個人が土地等を優良住宅地の造成等のために譲渡した場合には、分離課税の長期譲渡所得に対する税率が軽減されるという特例があります。今回はこの特例について解説いたします。

(1) 特例の概要(措法31の2)

個人が平成28年12月31日までの間に所有期間5年超の土地等を譲渡した場合において、その譲渡が一定の優良住宅地の造成等のための譲渡に該当するときには、長期譲渡所得2,000万円以下の部分は税率が軽減され所得税10%+住民税4%=合計14%、2,000万円を超える部分の長期譲渡所得については、所得税15%+住民税5%=合計20%の税率が適用されます。

※建物の譲渡は特例の対象外となります。

つまり、長期譲渡所得金額2,000万円以下の部分に軽減税率の特例が認められることにより、最大で所得税が100万円、住民税が20万円の減税となります。

ただし、居住用財産の3,000万円特別控除、特定の事業用資産の買換え(交換)の特例、収用交換などにより資産を譲渡した場合の5,000万円の控除の特例、特定土地区画整理事業等のために土地等を譲渡した場合の2,000万円控除の特例等、他の特例との重複適用は認められません(措法31の2④)。

(2) 適用範囲(措法31の2②、③)

この特例は、譲渡の内容に応じて1号~16号までの区分があり、それぞれの区分ごとに適用要件や添付すべき証明書類が異なります(国税庁ホームページ参照)。

注意すべきことは、この特例を受けるためには、買い取りをする民間業者から所定の証明書類の交付を受け、それを確定申告書に添付して所轄の税務署に提出しなければならないことです。

すなわち、証明書類の内容については、買い取りをする民間業者が審査機関等に申請して交付を受けることになりますので、特例の適用を受けられるか否かは住宅等の開発業者次第ということになります。
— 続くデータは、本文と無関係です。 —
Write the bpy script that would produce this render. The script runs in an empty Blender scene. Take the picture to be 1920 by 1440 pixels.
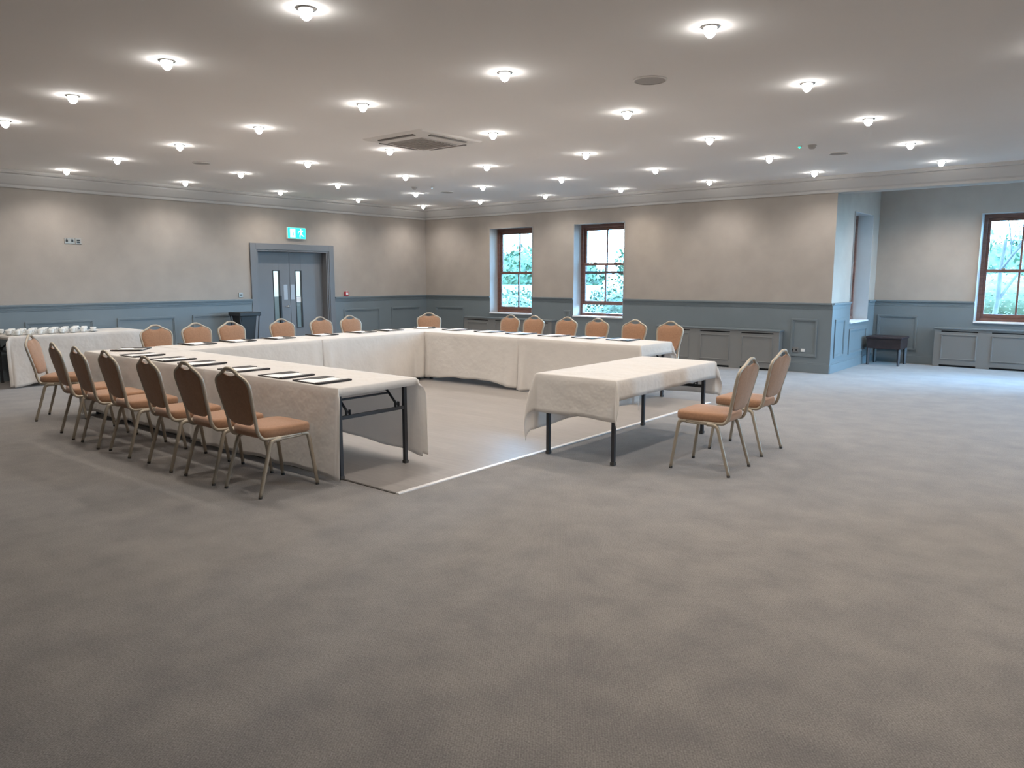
import bpy, bmesh, math, random
from mathutils import Vector, Matrix
random.seed(7)
C = bpy.context.scene.collection
PI = math.pi

# ------------------------------------------------------------------ materials
def mat(name, col, rough=.6, metal=0., var=0., scale=8., bump=0., bscale=None, emit=None, estr=0., sheen=0., spec=.5, col2=None, coords='Object', stretch=None):
    m = bpy.data.materials.new(name); m.use_nodes = True
    nt = m.node_tree; b = nt.nodes['Principled BSDF']
    b.inputs['Base Color'].default_value = (*col, 1)
    b.inputs['Roughness'].default_value = rough
    b.inputs['Metallic'].default_value = metal
    b.inputs['Specular IOR Level'].default_value = spec
    if sheen:
        b.inputs['Sheen Weight'].default_value = sheen
    if emit:
        b.inputs['Emission Color'].default_value = (*emit, 1)
        b.inputs['Emission Strength'].default_value = estr
    if var or bump:
        tc = nt.nodes.new('ShaderNodeTexCoord')
        src = tc.outputs[coords]
        if stretch:
            mp = nt.nodes.new('ShaderNodeMapping'); mp.inputs['Scale'].default_value = stretch
            nt.links.new(src, mp.inputs['Vector']); src = mp.outputs['Vector']
    if var:
        n = nt.nodes.new('ShaderNodeTexNoise'); n.inputs['Scale'].default_value = scale; n.inputs['Detail'].default_value = 5
        nt.links.new(src, n.inputs['Vector'])
        mx = nt.nodes.new('ShaderNodeMix'); mx.data_type = 'RGBA'
        r = nt.nodes.new('ShaderNodeMapRange'); r.inputs['From Min'].default_value = .3; r.inputs['From Max'].default_value = .7
        nt.links.new(n.outputs['Fac'], r.inputs['Value']); nt.links.new(r.outputs['Result'], mx.inputs['Factor'])
        c2 = col2 or tuple(min(1, c*(1+var)) for c in col); c1 = col if col2 else tuple(c*(1-var) for c in col)
        mx.inputs['A'].default_value = (*c1, 1); mx.inputs['B'].default_value = (*c2, 1)
        nt.links.new(mx.outputs['Result'], b.inputs['Base Color'])
    if bump:
        n2 = nt.nodes.new('ShaderNodeTexNoise'); n2.inputs['Scale'].default_value = bscale or scale*6; n2.inputs['Detail'].default_value = 3
        nt.links.new(src, n2.inputs['Vector'])
        bp = nt.nodes.new('ShaderNodeBump'); bp.inputs['Strength'].default_value = bump; bp.inputs['Distance'].default_value = .005
        nt.links.new(n2.outputs['Fac'], bp.inputs['Height']); nt.links.new(bp.outputs['Normal'], b.inputs['Normal'])
    return m

def carpet_material():
    m = bpy.data.materials.new('ribbed grey carpet'); m.use_nodes = True
    nt = m.node_tree; b = nt.nodes['Principled BSDF']; L = nt.links.new; N = nt.nodes.new
    b.inputs['Roughness'].default_value = .95; b.inputs['Specular IOR Level'].default_value = .15
    b.inputs['Sheen Weight'].default_value = .25; b.inputs['Sheen Roughness'].default_value = .5
    tc = N('ShaderNodeTexCoord')
    big = N('ShaderNodeTexNoise'); big.inputs['Scale'].default_value = 3.4; big.inputs['Detail'].default_value = 7; big.inputs['Roughness'].default_value = .62
    L(tc.outputs['Object'], big.inputs['Vector'])
    fine = N('ShaderNodeTexNoise'); fine.inputs['Scale'].default_value = 130; fine.inputs['Detail'].default_value = 2
    L(tc.outputs['Object'], fine.inputs['Vector'])
    mp = N('ShaderNodeMapping'); mp.inputs['Rotation'].default_value = (0, 0, math.radians(-36))
    L(tc.outputs['Object'], mp.inputs['Vector'])
    wv = N('ShaderNodeTexWave'); wv.inputs['Scale'].default_value = 34; wv.inputs['Distortion'].default_value = 1.6; wv.inputs['Detail'].default_value = 1; wv.inputs['Detail Scale'].default_value = 3
    wv.bands_direction = 'X'; L(mp.outputs['Vector'], wv.inputs['Vector'])
    r1 = N('ShaderNodeMapRange'); r1.inputs['From Min'].default_value = .3; r1.inputs['From Max'].default_value = .7; L(big.outputs['Fac'], r1.inputs['Value'])
    mx = N('ShaderNodeMix'); mx.data_type = 'RGBA'
    mx.inputs['A'].default_value = (.172, .161, .156, 1); mx.inputs['B'].default_value = (.246, .227, .212, 1)
    L(r1.outputs['Result'], mx.inputs['Factor'])
    a = N('ShaderNodeMath'); a.operation = 'MULTIPLY_ADD'; a.inputs[1].default_value = .16; a.inputs[2].default_value = .92; L(wv.outputs['Fac'], a.inputs[0])
    a2 = N('ShaderNodeMath'); a2.operation = 'MULTIPLY_ADD'; a2.inputs[1].default_value = 1.3; a2.inputs[2].default_value = .35; L(fine.outputs['Fac'], a2.inputs[0])
    a3 = N('ShaderNodeMath'); a3.operation = 'MULTIPLY'; L(a.outputs[0], a3.inputs[0]); L(a2.outputs[0], a3.inputs[1])
    vm = N('ShaderNodeVectorMath'); vm.operation = 'SCALE'; L(mx.outputs['Result'], vm.inputs[0]); L(a3.outputs[0], vm.inputs['Scale'])
    L(vm.outputs[0], b.inputs['Base Color'])
    bp = N('ShaderNodeBump'); bp.inputs['Strength'].default_value = .35; bp.inputs['Distance'].default_value = .004
    L(a3.outputs[0], bp.inputs['Height']); L(bp.outputs['Normal'], b.inputs['Normal'])
    return m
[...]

また、売買契約の時点では当該土地が優良住宅地として造成されるか分からない場合もあります。

そこで、売買契約書に特例条項を設け、買主が優良住宅地の造成等をするときは証明書類を売主に交付することを譲渡の条件として定め、証明書類を発行しなかった場合には、売主が軽減される税金相当額を買主が負担する旨を定めておく必要があります。